Australian Federal Police (AFP) successfully decrypted a highly encrypted cryptocurrency wallet backup holding approximately 9 million Australian dollars (around $5.9 million USD). The accomplishment was praised by AFP Commissioner Krissy Barrett as “miraculous work,” emphasizing the skill and dedication involved in the investigation.
The breakthrough came during an inquiry into an alleged criminal figure described as “well-connected,” who reportedly accumulated substantial cryptocurrency wealth through selling a technology product to other suspects involved in illicit activities. Authorities discovered password-protected notes on the suspect’s mobile device, which contained an image featuring an assortment of seemingly random numbers and words.

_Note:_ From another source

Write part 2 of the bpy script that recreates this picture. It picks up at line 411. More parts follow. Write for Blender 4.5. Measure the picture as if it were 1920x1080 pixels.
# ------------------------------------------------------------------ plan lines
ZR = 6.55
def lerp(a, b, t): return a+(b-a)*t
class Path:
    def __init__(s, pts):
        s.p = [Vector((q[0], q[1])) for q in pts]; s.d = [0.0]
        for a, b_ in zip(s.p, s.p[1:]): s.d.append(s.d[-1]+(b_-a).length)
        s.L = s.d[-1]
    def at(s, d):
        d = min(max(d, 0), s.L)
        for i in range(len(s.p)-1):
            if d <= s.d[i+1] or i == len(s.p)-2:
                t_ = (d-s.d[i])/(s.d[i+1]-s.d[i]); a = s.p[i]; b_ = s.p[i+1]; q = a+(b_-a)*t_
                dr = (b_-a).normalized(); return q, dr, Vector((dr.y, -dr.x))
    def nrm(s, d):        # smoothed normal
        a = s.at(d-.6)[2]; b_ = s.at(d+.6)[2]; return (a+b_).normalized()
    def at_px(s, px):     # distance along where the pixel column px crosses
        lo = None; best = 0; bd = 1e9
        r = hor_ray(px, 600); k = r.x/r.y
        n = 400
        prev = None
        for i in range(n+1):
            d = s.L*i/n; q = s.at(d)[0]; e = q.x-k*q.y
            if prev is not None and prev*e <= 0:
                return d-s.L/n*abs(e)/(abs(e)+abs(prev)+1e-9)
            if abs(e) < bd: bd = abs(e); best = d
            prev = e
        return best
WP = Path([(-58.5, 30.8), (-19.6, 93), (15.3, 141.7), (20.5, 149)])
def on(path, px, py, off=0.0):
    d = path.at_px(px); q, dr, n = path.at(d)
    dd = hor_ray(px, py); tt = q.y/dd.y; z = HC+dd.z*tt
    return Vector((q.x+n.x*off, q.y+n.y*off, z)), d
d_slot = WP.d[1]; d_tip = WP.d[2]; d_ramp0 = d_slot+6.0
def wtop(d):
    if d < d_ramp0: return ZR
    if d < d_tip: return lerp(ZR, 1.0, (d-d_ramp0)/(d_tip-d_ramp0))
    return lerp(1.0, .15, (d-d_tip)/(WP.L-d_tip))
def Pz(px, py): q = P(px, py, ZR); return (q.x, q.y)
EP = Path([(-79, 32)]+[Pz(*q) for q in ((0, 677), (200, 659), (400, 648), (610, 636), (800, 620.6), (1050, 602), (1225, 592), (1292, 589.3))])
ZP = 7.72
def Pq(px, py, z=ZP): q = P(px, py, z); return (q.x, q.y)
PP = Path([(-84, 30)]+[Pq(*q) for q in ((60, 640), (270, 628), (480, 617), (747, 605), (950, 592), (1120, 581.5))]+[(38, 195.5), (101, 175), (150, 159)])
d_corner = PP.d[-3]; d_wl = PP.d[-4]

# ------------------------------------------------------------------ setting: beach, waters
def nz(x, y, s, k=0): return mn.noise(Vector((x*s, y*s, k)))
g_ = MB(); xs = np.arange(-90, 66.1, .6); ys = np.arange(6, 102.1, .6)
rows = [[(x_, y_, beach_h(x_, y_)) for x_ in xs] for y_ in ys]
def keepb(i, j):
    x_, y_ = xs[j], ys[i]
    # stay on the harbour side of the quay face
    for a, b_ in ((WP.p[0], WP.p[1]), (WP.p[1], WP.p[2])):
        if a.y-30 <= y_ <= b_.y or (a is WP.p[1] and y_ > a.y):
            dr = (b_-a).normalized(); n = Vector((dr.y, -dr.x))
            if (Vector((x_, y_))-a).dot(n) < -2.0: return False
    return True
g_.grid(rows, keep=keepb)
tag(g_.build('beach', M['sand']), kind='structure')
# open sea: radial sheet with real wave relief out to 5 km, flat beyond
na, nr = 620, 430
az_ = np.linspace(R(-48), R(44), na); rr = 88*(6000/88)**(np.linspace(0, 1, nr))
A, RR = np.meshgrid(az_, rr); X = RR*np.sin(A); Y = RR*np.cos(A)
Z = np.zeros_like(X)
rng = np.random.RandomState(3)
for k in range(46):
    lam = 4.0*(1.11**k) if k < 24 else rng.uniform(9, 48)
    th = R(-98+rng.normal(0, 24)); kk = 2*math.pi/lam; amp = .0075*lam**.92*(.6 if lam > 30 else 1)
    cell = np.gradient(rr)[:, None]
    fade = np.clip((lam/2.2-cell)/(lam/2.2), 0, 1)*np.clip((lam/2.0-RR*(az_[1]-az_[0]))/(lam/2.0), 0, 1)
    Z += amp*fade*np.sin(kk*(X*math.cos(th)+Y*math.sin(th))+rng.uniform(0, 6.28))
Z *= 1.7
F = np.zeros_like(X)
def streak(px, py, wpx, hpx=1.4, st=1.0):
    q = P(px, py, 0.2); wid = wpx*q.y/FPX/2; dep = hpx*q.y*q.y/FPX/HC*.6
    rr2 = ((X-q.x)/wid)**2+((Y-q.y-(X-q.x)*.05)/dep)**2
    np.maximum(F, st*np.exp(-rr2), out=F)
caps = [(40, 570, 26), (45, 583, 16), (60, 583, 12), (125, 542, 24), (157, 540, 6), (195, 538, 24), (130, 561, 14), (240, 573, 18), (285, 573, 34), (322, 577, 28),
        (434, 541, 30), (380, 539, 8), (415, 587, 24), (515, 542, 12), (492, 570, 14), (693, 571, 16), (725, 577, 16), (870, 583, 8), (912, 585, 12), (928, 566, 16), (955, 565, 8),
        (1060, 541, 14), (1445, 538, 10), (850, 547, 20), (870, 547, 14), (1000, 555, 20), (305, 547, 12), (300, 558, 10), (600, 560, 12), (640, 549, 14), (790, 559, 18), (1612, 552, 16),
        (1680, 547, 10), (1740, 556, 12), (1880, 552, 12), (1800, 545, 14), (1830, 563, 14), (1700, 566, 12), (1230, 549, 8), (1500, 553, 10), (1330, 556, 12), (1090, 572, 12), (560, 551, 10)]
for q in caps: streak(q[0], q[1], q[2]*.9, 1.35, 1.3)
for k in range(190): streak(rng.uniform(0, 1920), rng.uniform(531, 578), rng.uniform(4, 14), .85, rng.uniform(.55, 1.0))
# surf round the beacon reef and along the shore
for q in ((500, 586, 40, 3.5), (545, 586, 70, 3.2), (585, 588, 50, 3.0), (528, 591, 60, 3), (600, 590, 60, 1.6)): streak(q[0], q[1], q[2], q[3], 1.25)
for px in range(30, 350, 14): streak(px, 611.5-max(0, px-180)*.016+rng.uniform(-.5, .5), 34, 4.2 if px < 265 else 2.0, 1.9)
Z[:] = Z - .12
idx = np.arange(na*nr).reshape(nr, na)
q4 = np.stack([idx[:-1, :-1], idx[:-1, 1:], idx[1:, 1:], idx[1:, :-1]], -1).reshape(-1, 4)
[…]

Commissioner Barrett explained that the data was organized into six distinct groups comprising more than 50 potential combinations. The AFP digital forensics team suspected these sequences related to a crypto wallet’s seed phrase.
The suspect did not comply voluntarily with demands to provide the wallet’s encryption keys, a refusal that carries a maximum penalty of 10 years in prison under Australian law. Barrett highlighted the risks involved: should the wallet remain inaccessible, and the offender be sentenced and later released, he would emerge from prison as a multimillionaire funded by proceeds of organized crime. “That was not an acceptable outcome,” Barrett stated.
The key to cracking the code came from an AFP data scientist renowned inside the agency as a “crypto safe cracker.” The expert identified that the suspect had intentionally complicated the code by inserting extraneous numbers at the beginning of each sequence. By removing the leading digit from each group, the team was able to reconstruct the wallet’s 24-word seed phrase, enabling access to the funds.
The data scientist noted that certain number strings appeared unusual and inconsistent with computer-generated randomness, suggesting deliberate human alteration to hinder straightforward decoding.
This case is not the first success for the AFP’s digital forensics unit. In a prior separate operation, the same data scientist helped retrieve over $3 million in cryptocurrencies through a different decoding method.
Both recoveries were conducted under the aegis of the AFP-led Criminal Assets Confiscation Taskforce. Pending judicial approval, the seized digital assets will be transferred to a commonwealth account. Subsequently, the Home Affairs Minister Tony Burke will oversee redistribution of the funds toward crime prevention initiatives across Australia.